Increased global financial interconnectedness, despite significant potential benefits, has led to new policy challenges. International capital flows have helped fuel domestic credit booms and asset price pressures that have often ended in financial crises. In addition, international financial spillovers have become a two-way street. Financial market volatility in some large middle-income countries (especially China) is increasingly transmitted back to asset prices in advanced economies – with the potential to create financial instability in both directions.
Policy responses and regulatory leakages
To insulate themselves from global financial shocks and mitigate the systemic financial risks that international capital flows may create, national policymakers around the world have relied increasingly on macroprudential policy. As usually defined, macroprudential policy consists of actions taken by a regulatory authority in its own jurisdiction, with the goal of promoting financial stability and mitigating systemic risks to its financial system. These actions use a set of instruments that reduce the vulnerabilities of the financial system by imposing specific rules on banks and their borrowers.
These policies appear to have been effective to some degree. However, the evidence suggests also that they themselves can be a source of cross-border capital flows, as financial institutions shift their lending operations across countries in response to regulatory changes in a particularly country. This phenomenon has been referred to as regulatory leakages.
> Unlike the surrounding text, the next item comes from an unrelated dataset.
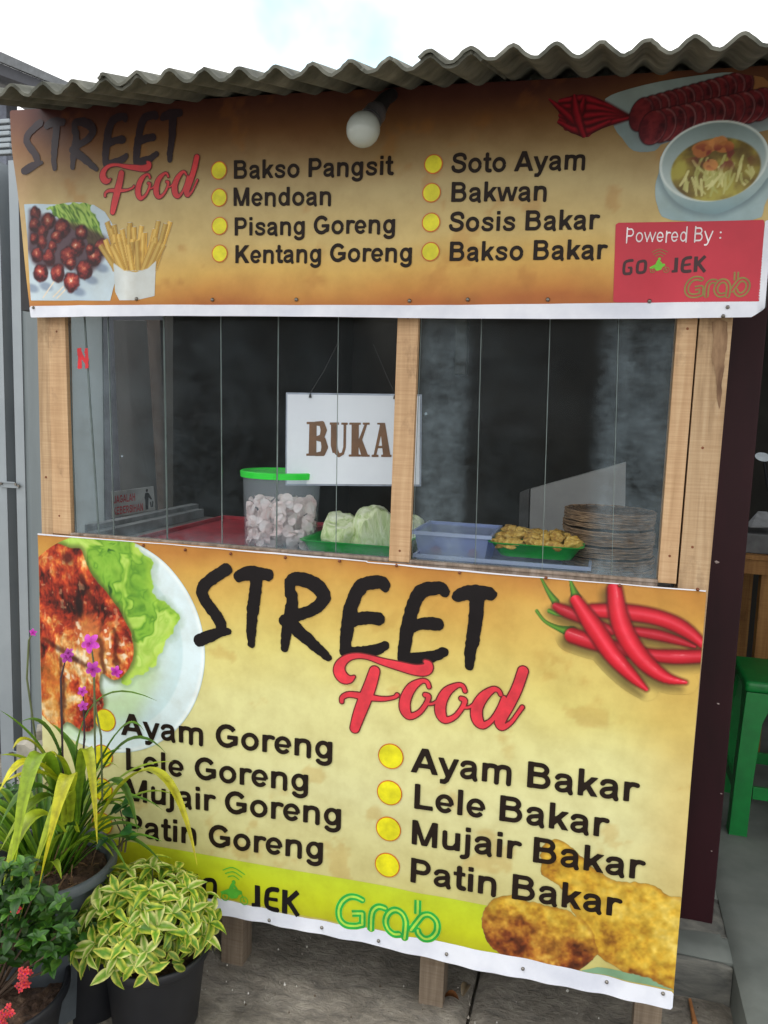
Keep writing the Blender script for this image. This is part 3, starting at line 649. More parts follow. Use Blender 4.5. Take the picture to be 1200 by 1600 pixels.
for s, a, b, c in (('Ayam Goreng', (193, 1148), (520, 1186), None), ('Lele Goreng', (197, 1203), (482, 1237), None), ('Mujair Goreng', (197, 1250), (533, 1291), None), ('Patin Goreng', (197, 1305), (505, 1343), None),
                   ('Ayam Bakar', (646, 1206), (991, 1252), None), ('Lele Bakar', (647, 1262), (944, 1306), None), ('Mujair Bakar', (643, 1318), (1000, 1372), None), ('Patin Bakar', (641, 1377), (964, 1432), None)):
    P = lo(a, b); text_line(LOW, s, P[0], P[1], .0555, 'printed_word', M['text'], banner_low, layer=6)
def bullet(sheet, c, r, parent, conv):
    (cx, cz), = conv(c)
    for g, l, m_, n_ in ((r, 5, M['bullet_rim'], 'bullet_rim'), (r-.0022, 6, M['bullet'], 'bullet')):
        A = [(cx+g*math.cos(t*math.pi/18), cz+g*math.sin(t*math.pi/18)) for t in range(36)]
        put(sheet, [(cx, cz)]+A, [(0, 1+i, 1+(i+1) % 36) for i in range(36)], l, n_, m_, parent)
for c in ((165, 1125), (160, 1181), (160, 1233), (161, 1286), (611, 1181), (609, 1238), (607, 1295), (605, 1352)): bullet(LOW, c, .0285, banner_low, lo)

# ---- delivery logos (shared artwork, traced once on the lower banner)
e_ = dict(s=5.4545, ox=500, oy=1380); j_ = dict(s=6, ox=300, oy=1330)
LG = lambda *p: lo(*p, **e_); LJ = lambda *p: lo(*p, **j_)
grab = [smooth(LG((365, 145), (310, 118), (250, 115), (195, 150), (165, 215), (175, 290), (225, 340), (300, 357), (345, 352)), 5).tolist()+LG((362, 350), (362, 255), (277, 252)),
        smooth(LG((434, 398), (438, 290), (455, 230), (500, 200), (558, 215)), 5),
        smooth(LG((682, 424), (630, 424), (580, 385), (560, 320), (585, 255), (640, 225), (700, 250), (732, 310), (733, 380), (724, 460)), 5),
        LG((836, 140), (834, 258)),
        smooth(LG((778, 392), (830, 325), (880, 272), (940, 272), (995, 330), (995, 410), (950, 465), (890, 472), (845, 430), (835, 395)), 5)]
grab = [np.array(p) for p in grab]
jek = [(LJ((622, 310), (622, 495)), 25), (LJ((645, 498), (570, 487)), 17), (smooth(LJ((818, 352), (760, 345), (722, 362), (710, 400), (704, 470), (716, 512), (760, 530), (820, 536)), 4), 22), (LJ((712, 435), (812, 442)), 16), (LJ((880, 352), (880, 562)), 25), (LJ((898, 462), (1000, 372)), 22), (LJ((905, 440), (1005, 590)), 22)]
go = [(smooth(LJ((195-60, 262), (195, 262), (222, 290), (225, 345), (218, 400), (190, 415), (140, 408), (122, 380), (122, 300), (135, 262)), 4), 20),
      (smooth(LJ((60, 225), (0, 218), (-42, 235), (-52, 290), (-50, 350), (-35, 385), (40, 398)), 4), 20), (LJ((42, 400), (42, 320)), 18), (LJ((0, 312), (50, 318)), 14)]
PXM = .00158
rings = [(LJ((320, 415))[0], 34), (LJ((498, 450))[0], 36)]
body_ = LJ((275, 368), (350, 342), (400, 340), (475, 362), (482, 388), (448, 400), (430, 432), (372, 436), (345, 395), (290, 392))
rider = LJ((352, 345), (370, 300), (384, 285), (380, 270), (395, 260), (412, 266), (418, 285), (408, 305), (440, 345), (425, 352), (398, 325), (400, 350))
fork = LJ((470, 375), (498, 450))
wifi = [smooth(LJ((345, 232), (395, 222), (448, 256)), 5), smooth(LJ((320, 200), (395, 184), (475, 232)), 5), smooth(LJ((298, 168), (390, 144), (502, 208)), 5)]
def logo_grab(sheet, f, sc, parent, mi, mo):
    PS = [f(p) for p in grab]; A = np.concatenate(PS); b = (A[:, 0].min()-.02, A[:, 0].max()+.02, A[:, 1].min()-.02, A[:, 1].max()+.02)
    def fn(g, w):
        def q(X, Z):
            D = np.full(X.shape, 9e9)
            for p in PS:
                c = d_stroke(X, Z, p, 0.0); e = d_stroke(X, Z, p, (g+w)*sc, butt=True)
                D = np.minimum(D, np.maximum(np.abs(c-g*sc)-w*sc, e))
            return D
        return q
    if mo is not None:
        PS2 = PS
        flat(sheet, lambda X, Z: np.minimum.reduce([d_stroke(X, Z, p, .0088*sc, butt=True) for p in PS2]), b, .0014*max(.6, sc), 4, 'logo_ground', mo, parent)
    flat(sheet, fn(.0052, .0026), b, .0011*max(.6, sc), 5, 'logo_lettering', mi, parent)
def logo_bike(sheet, f, sc, parent, m1, m2, m3):
    ff = lambda P: f(np.array(P)[:, :2])
    ws = [(ff([c])[0], r*PXM/6*6/6) for c, r in rings]
    ws = [(ff([c])[0], r/6*PXM*sc) for c, r in rings]
    B, Rd, Fk = ff(body_), ff(rider), ff(fork)
    A = np.concatenate([B, Rd]); b = (A[:, 0].min()-.03, A[:, 0].max()+.03, A[:, 1].min()-.03, A[:, 1].max()+.03)
    flat(sheet, lambda X, Z: np.minimum.reduce([d_poly(X, Z, B), d_poly(X, Z, Rd)]), b, .0010, 5, 'logo_rider', m1, parent)
    flat(sheet, lambda X, Z: np.minimum.reduce([np.abs(np.hypot(X-c[0], Z-c[1])-r)-.0011*sc for c, r in ws]+[np.hypot(X-c[0], Z-c[1])-r*.3 for c, r in ws]+[d_stroke(X, Z, Fk, .001*sc)]), b, .0010, 6, 'logo_wheels', m2, parent)
    W = [ff(p) for p in wifi]; A = np.concatenate(W); b = (A[:, 0].min()-.01, A[:, 0].max()+.01, A[:, 1].min()-.01, A[:, 1].max()+.01)
    flat(sheet, lambda X, Z: np.minimum.reduce([d_stroke(X, Z, p, .0013*sc) for p in W]), b, .0010, 5, 'logo_waves', m3, parent)
def logo_word(sheet, f, sc, parent, mat, words):
    PS = [(f(np.array(p)[:, :2]), r/6*PXM*sc) for p, r in words]; A = np.concatenate([p for p, _ in PS]); b = (A[:, 0].min()-.02, A[:, 0].max()+.02, A[:, 1].min()-.02, A[:, 1].max()+.02)
    flat(sheet, lambda X, Z: np.minimum.reduce([d_stroke(X, Z, p, r, butt=True) for p, r in PS]), b, .0013*max(.6, sc), 5, 'logo_letter', mat, parent)
ident = lambda P: np.array(P)[:, :2]
logo_grab(LOW, ident, 1, banner_low, M['green_ink'], M['pale_green']); logo_bike(LOW, ident, 1, banner_low, M['bike_ink'], M['bike_ink'], M['bike_ink'])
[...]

The issue therefore is whether greater coordination among national regulators is desirable to prevent leakages and respond more effectively to global financial spillovers (that is, the impact that seemingly unrelated events affecting the financial sector in advanced economies can have on economies in other parts of the world, especially the larger ones) and spillbacks (the effects that similar events occurring in the rest of the world can have on advanced economies).
In a joint research programme with the Bank for International Settlements (an institution who plays a central role in international banking regulation), I have focused on that issue. The programme has also considered how to measure the magnitude of potential gains from international coordination, and the role international financial organisations may, or should, play in monitoring system-wide financial risks and promoting coordination in the area of macroprudential regulation.
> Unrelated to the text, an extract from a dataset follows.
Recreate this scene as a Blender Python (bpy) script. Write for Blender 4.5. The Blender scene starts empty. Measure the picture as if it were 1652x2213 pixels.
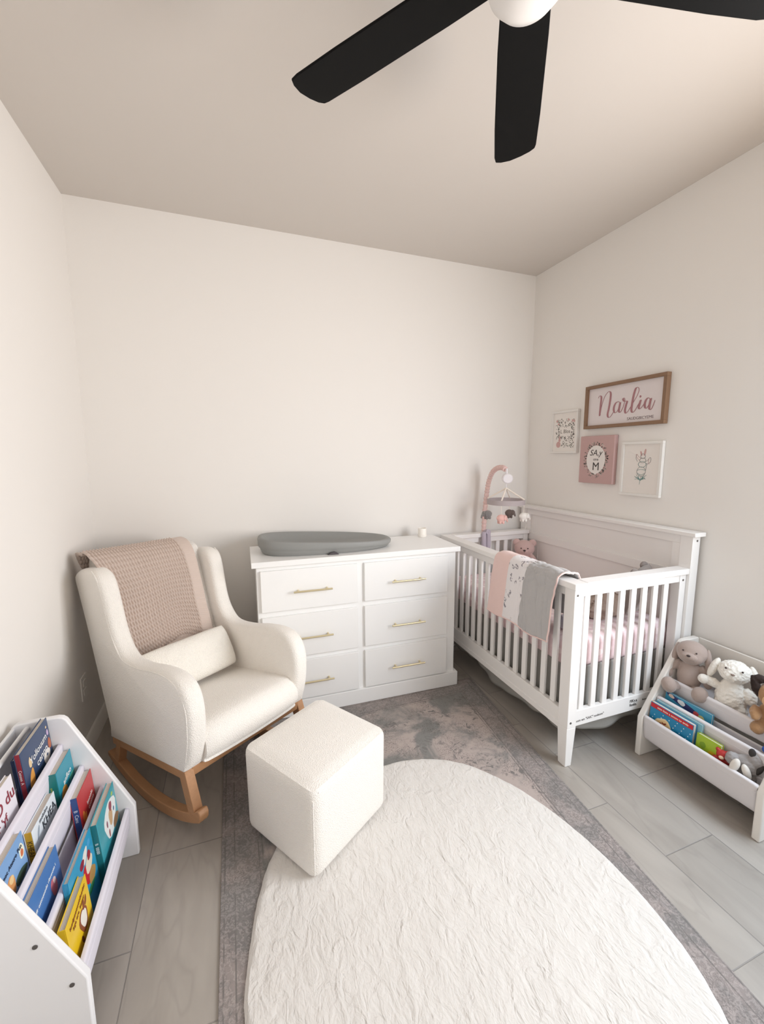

The rationale for international policy coordination
Even though cross-border spillovers and spillbacks may be significant, and may indeed have increased in magnitude in recent years, it does not necessarily follow that that cooperation is prima facie desirable. If the global economy is experiencing a recession for instance, the coordinated adoption of an expansionary fiscal policy by some large countries may, through trade and financial spillovers, benefit all countries. The magnitude of this gain may actually increase with the degree to which countries are interconnected.
But if maintaining financial stability is also a policy objective, the propagation of financial risks must also be a source of concern. To the extent that these risks (in the form of excessive credit growth for instance) tend to increase with the magnitude of spillovers and spillbacks, there is a case for macroprudential policy coordination. Such coordination may involve setting joint rules for the equity capital that banks are required to hold, either permanently, or temporarily, depending on how well the economy is doing.
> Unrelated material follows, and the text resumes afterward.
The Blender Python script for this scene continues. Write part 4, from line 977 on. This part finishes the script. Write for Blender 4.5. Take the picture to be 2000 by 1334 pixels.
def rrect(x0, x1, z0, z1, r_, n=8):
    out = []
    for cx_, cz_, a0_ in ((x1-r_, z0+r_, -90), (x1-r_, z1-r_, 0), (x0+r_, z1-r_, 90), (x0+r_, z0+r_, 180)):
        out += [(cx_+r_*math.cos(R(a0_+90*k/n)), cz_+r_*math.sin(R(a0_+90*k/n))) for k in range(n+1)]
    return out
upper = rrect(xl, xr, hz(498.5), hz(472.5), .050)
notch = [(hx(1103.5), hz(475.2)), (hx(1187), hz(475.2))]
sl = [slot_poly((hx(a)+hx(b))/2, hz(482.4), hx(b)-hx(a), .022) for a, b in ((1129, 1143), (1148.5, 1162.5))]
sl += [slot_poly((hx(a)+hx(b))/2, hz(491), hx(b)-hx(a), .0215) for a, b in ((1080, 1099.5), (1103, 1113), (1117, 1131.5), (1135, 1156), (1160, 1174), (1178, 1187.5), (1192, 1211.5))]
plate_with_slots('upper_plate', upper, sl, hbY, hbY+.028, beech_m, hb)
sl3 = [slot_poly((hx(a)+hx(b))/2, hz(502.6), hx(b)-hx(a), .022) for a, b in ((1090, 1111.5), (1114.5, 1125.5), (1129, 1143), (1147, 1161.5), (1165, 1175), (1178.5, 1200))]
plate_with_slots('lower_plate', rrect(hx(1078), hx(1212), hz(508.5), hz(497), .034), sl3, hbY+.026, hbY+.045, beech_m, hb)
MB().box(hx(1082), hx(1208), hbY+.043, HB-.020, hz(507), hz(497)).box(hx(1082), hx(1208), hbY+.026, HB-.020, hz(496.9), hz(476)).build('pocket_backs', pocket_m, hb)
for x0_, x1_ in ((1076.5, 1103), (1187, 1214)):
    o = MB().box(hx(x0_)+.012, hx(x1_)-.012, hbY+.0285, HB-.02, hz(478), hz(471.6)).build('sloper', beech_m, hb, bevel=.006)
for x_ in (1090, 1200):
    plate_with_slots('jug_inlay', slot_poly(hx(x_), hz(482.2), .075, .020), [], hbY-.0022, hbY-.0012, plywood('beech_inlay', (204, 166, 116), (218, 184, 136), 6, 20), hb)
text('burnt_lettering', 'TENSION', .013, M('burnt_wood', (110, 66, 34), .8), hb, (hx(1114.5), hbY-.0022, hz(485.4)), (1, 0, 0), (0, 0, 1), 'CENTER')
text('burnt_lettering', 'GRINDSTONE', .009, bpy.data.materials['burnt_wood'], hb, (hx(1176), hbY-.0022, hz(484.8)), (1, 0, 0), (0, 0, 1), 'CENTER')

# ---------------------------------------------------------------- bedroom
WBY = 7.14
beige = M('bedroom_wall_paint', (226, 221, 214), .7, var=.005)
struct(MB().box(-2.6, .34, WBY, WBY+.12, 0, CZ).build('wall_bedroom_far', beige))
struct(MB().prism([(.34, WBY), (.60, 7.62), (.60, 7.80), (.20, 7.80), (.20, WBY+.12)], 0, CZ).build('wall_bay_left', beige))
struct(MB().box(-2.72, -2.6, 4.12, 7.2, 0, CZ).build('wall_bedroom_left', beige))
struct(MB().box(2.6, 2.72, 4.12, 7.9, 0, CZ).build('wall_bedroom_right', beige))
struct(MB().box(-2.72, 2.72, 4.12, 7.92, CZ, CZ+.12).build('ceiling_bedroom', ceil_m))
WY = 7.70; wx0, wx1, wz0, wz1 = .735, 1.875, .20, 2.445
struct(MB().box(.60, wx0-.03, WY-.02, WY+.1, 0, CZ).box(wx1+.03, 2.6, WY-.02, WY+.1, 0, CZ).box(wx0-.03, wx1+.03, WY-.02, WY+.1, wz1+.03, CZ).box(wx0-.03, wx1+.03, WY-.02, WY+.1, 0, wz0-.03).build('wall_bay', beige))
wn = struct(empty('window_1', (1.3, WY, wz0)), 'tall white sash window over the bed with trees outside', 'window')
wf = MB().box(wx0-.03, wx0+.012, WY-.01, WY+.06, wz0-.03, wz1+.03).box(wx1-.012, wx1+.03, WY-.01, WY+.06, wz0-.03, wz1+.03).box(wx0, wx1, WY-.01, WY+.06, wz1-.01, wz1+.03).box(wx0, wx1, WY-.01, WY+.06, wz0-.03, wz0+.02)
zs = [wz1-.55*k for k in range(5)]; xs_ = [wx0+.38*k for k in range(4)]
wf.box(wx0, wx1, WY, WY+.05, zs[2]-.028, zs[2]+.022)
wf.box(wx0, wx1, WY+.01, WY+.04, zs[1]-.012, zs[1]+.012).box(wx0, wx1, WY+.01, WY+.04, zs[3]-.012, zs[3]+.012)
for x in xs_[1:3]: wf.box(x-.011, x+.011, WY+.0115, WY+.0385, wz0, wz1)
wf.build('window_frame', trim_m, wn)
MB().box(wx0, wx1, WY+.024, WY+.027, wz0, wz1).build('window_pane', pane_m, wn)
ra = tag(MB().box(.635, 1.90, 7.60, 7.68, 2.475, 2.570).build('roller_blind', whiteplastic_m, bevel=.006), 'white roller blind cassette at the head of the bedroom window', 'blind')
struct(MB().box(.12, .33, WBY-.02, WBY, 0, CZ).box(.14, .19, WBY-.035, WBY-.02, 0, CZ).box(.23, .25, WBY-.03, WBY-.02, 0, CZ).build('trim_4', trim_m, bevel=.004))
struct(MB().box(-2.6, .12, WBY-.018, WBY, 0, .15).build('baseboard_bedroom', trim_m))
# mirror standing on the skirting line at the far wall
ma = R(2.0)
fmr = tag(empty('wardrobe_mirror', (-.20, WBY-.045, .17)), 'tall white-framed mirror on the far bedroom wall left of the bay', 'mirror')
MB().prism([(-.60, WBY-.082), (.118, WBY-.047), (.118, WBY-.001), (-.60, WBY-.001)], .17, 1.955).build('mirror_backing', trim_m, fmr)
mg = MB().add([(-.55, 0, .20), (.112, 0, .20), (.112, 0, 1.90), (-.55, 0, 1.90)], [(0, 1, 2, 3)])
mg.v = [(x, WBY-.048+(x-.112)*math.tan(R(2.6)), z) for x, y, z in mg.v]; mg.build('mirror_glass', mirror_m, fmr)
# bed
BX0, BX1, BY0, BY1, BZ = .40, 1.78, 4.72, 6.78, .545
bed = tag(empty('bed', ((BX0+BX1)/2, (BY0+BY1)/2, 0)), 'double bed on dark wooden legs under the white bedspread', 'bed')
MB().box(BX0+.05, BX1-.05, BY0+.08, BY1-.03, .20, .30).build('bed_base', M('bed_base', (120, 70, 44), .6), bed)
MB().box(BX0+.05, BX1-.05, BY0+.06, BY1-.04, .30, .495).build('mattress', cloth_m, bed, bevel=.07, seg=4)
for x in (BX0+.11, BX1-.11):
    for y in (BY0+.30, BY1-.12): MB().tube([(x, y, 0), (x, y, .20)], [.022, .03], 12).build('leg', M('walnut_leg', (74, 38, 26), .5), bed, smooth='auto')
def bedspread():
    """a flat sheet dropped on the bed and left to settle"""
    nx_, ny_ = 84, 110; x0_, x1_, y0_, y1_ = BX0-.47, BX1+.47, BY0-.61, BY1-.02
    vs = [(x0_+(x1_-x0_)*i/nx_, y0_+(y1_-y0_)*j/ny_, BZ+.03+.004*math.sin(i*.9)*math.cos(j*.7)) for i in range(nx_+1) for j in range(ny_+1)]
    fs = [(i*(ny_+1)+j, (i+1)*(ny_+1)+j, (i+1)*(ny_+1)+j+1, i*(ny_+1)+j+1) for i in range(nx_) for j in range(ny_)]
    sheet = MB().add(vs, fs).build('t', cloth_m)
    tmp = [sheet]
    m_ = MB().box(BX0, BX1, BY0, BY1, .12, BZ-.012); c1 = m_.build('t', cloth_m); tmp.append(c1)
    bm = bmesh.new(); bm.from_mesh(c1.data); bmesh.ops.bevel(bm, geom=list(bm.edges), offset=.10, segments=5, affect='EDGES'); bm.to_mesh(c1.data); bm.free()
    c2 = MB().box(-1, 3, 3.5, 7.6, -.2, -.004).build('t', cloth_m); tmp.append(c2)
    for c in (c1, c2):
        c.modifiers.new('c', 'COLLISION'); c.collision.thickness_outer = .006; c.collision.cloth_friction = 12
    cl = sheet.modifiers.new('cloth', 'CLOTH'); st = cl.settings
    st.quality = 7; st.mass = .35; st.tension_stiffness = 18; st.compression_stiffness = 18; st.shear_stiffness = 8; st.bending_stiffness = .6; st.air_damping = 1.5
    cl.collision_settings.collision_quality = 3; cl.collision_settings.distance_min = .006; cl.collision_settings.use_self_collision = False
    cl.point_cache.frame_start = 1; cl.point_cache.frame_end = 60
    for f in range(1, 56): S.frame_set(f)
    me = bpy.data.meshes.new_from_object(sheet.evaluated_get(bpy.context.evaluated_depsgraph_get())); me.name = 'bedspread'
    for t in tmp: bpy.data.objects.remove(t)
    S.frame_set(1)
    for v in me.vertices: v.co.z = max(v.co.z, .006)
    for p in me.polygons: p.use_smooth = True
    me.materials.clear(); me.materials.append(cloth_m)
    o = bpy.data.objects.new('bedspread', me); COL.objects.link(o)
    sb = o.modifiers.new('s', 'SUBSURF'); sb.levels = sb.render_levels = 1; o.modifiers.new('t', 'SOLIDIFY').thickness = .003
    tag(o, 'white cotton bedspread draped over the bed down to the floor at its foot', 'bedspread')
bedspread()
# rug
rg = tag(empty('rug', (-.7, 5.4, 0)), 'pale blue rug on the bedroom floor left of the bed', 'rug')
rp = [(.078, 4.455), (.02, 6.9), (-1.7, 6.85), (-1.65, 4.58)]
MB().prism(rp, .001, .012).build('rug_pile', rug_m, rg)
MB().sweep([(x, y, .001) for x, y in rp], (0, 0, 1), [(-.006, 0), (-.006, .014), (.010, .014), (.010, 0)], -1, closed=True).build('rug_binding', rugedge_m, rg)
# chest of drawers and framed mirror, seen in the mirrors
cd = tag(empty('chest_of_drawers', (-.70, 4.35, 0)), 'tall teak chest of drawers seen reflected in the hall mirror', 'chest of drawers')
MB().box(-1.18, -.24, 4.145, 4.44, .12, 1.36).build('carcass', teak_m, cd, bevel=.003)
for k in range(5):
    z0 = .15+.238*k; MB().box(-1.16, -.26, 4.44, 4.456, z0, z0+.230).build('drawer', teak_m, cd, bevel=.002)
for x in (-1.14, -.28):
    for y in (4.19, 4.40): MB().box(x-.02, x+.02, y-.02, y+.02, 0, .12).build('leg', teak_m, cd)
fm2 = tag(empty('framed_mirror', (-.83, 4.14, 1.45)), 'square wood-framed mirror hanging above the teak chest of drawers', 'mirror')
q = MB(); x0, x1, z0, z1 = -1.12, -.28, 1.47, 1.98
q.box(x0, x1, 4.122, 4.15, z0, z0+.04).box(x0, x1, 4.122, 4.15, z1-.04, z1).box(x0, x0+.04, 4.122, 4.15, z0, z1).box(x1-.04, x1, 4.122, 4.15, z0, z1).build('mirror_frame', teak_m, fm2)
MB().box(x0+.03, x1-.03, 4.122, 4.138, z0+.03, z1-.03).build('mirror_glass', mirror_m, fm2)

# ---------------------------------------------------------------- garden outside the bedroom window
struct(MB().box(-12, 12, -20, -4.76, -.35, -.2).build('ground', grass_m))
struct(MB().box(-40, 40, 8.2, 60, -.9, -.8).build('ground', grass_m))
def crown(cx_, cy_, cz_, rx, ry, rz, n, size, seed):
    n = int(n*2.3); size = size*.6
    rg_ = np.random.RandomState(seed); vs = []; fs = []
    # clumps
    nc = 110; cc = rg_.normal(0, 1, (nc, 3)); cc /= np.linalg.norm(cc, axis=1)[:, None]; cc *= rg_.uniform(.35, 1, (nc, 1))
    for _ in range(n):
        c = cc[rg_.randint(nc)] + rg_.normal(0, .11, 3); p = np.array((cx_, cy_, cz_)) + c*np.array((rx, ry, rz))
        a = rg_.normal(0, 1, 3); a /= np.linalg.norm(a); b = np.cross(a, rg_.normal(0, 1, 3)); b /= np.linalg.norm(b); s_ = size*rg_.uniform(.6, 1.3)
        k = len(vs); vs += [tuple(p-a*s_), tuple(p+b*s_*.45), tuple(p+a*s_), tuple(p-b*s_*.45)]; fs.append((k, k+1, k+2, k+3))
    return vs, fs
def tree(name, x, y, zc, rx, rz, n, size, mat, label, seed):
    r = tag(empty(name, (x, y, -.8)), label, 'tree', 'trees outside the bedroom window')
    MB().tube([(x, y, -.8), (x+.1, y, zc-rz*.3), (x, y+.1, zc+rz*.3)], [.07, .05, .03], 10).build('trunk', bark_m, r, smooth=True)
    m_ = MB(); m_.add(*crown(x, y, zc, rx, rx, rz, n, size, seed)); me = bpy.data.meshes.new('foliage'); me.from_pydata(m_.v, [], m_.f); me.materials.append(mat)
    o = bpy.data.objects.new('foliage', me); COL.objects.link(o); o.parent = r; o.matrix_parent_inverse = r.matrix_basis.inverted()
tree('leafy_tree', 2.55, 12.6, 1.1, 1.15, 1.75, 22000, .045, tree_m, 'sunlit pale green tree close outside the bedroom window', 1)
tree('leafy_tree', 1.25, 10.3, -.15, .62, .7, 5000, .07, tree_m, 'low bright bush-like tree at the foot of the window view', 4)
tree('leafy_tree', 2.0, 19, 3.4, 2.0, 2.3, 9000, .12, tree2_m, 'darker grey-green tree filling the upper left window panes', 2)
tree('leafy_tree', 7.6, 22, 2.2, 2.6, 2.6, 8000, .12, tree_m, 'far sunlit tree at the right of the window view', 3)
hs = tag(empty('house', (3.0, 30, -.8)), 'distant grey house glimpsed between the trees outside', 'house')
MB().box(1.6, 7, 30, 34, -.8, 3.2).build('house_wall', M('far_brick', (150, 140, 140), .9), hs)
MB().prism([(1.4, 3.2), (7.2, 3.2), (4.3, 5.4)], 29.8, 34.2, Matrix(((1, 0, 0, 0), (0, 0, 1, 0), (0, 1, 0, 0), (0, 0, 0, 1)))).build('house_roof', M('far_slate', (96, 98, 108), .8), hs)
The gains from international coordination
Given a rationale for international macroprudential regulation, how large are the gains, in terms of achieving standard objectives for policymakers, such as price stability and GDP stability for central banks, and financial stability (measured in terms of a steady credit-to-GDP ratio) for regulators? Estimates have been based on comparing outcomes when countries act independently, with a situation where they act cooperatively. Under uncoordinated policymaking, each country’s regulator sets its own policy instrument, taking the choice of instrument of all other regulators as given. The resulting outcomes typically fail to fully factor cross-border spillovers into national policy decisions. In contrast, if regulators coordinate their choices by jointly determining instrument settings, the spillovers each of them is confronted with would be taken into account. Thus, coordination may enable all policymakers to attain better outcomes. Indeed, some studies have found that the gains from coordination can be potentially significant.
Can coordination be sustained in practice?
However, even if gains do exist in principle, achieving and maintaining coordinated policies across countries may prove difficult in practice. Indeed, assuming that a cooperative outcome can be achieved, and that regulators have agreed to coordinate, each of them almost invariably has an incentive to renege. Once one regulator has set its instrument at the agreed level, the others can set their own instrument at a different value and attain an even better outcome in terms of their own policy objectives. This incentive is stronger the smaller the perceived ex post cost of reneging on the agreement.
Maintaining a macroprudential policy coordination agreement is thus likely to be challenging in practice – even when mutual gains from such coordination are potentially large. To address this challenge requires ensuring that appropriate and credible sanctions are in place to mitigate the temptation to renege. A possible response may also be for countries to entrust an assessment of the need for coordination to reputable multilateral financial institutions – in effect, a group of “honest brokers”. How best and how much should national responsibilities be delegated to these institutions remains a matter of debate.